While skating is one of those things that many people think Canadians can do right out of the womb, the truth is rather different. Jenks said he's been pleasantly surprised by the number of people he's encountered in Inuvik who don't have the raw skills to join in on the national pastime.
"I've had so many people said sign me up, or that 'I'll be there,'" Jenks said. "I don't want to go, especially in my full gear, for a family skate, and neither do a lot of people. I can skate, but I can't stop. It's not an easy skill.
"I've advertised it as a hockey league, but the reality is you can come wearing a helmet and with a stick, you can come in full equipment, or you can come just wearing a helmet if you want to work on your skating skills. That's the minimum. It doesn't have to be hockey, we just want you to come out."
Dares will be helping out at least some of the time with coaching, Jenks said.
"He'll come and give us drills on how to stop, maybe how to stick-handle. Really, it's for whatever you want to get out of it. The purpose is for people who are intimidated by the rec leagues or who just lack the skills to come and get them. First and foremost, it's to have ice time with no pressure."
That's at a premium at the Midnight Sun Recreation Complex. It's been two years now since any adult skating time was available, as there are just too many demands otherwise by various groups, said recreation co-ordinator Stevenson Krug. He's now looking at possibly adding an hour a week in the new schedule sometime in the new year for adults, but that's not certain to happen.
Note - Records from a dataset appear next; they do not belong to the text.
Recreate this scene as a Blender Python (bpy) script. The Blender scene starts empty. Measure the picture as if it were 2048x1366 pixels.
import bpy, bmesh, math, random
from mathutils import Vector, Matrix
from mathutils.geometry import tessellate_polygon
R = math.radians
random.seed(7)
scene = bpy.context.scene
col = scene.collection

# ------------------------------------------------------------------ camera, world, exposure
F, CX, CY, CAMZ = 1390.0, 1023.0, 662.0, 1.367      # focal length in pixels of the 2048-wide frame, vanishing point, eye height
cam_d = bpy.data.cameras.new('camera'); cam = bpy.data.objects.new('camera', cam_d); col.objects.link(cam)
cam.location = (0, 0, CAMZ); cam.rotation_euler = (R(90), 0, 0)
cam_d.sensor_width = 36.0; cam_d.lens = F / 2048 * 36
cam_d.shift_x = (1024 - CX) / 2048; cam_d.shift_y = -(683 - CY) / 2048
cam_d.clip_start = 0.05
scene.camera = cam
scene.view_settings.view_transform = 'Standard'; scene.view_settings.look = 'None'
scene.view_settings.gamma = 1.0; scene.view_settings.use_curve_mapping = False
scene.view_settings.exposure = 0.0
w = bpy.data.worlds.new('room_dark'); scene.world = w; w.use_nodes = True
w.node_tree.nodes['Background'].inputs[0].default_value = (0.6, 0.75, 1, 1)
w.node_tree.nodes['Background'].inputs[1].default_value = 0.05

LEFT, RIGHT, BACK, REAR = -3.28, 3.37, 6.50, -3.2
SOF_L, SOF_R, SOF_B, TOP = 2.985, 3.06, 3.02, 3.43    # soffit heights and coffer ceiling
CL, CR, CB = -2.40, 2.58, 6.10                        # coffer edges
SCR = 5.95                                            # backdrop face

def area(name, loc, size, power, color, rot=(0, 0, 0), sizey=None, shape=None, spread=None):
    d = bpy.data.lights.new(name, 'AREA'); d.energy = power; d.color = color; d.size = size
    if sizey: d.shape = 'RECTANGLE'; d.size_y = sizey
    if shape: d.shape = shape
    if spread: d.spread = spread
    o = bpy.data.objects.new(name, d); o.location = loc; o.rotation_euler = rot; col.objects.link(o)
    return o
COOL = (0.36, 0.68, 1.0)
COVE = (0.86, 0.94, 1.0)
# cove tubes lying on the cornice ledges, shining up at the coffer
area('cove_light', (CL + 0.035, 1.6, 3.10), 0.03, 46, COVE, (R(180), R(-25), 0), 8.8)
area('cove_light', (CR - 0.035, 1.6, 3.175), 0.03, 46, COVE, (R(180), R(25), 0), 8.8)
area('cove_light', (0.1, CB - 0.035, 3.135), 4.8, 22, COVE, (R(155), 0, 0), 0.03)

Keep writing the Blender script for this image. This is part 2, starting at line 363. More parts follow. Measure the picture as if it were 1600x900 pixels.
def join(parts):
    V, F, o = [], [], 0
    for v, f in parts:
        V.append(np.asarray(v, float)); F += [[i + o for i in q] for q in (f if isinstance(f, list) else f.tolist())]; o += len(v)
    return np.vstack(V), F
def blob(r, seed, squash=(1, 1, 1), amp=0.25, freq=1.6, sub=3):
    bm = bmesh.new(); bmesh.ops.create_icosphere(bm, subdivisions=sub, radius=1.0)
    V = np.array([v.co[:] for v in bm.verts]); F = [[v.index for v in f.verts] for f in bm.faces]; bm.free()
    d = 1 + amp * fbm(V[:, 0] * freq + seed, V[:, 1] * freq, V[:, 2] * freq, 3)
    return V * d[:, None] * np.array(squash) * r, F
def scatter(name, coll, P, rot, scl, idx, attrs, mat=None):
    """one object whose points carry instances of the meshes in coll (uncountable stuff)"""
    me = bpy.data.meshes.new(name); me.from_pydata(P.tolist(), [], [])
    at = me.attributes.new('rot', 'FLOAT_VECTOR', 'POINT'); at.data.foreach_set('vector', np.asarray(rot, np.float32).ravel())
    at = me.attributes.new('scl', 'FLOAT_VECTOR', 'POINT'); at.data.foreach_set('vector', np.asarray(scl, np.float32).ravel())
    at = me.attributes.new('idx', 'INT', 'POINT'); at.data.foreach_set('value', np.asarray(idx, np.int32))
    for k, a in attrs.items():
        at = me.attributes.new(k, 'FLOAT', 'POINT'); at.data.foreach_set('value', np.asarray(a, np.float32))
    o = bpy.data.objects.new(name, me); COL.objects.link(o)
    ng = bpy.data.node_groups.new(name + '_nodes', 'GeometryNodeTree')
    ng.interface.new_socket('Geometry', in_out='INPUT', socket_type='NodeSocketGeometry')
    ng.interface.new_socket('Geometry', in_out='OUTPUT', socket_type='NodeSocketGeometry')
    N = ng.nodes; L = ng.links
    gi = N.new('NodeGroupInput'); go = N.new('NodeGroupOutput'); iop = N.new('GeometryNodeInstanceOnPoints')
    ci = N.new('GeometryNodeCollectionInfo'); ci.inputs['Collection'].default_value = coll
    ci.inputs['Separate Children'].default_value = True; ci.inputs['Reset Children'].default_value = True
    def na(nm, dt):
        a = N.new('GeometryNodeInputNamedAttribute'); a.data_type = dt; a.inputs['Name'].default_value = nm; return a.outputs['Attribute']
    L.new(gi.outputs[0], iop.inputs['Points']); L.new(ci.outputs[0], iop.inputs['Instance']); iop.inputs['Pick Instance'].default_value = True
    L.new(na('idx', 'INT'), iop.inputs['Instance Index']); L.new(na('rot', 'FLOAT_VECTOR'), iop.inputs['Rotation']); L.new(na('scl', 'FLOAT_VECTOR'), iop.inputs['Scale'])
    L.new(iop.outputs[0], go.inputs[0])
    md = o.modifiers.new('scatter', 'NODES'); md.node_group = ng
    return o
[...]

He said he's a fan of the new league, which will make up for some of that lost time for adult recreation.
Jenks said about 40 minutes of the sessions will be devoted to practice and coaching, while the last 20 minutes will be used for some relaxed and fun "shinny time."
The league began Tuesday night, and Jenks said he already has two colleagues from East Three who have bought full equipment in anticipation of attending the weekly sessions.
He also stressed it's a fully co-ed venture.
"On the poster, I have a picture of a woman falling too," he said with a grin.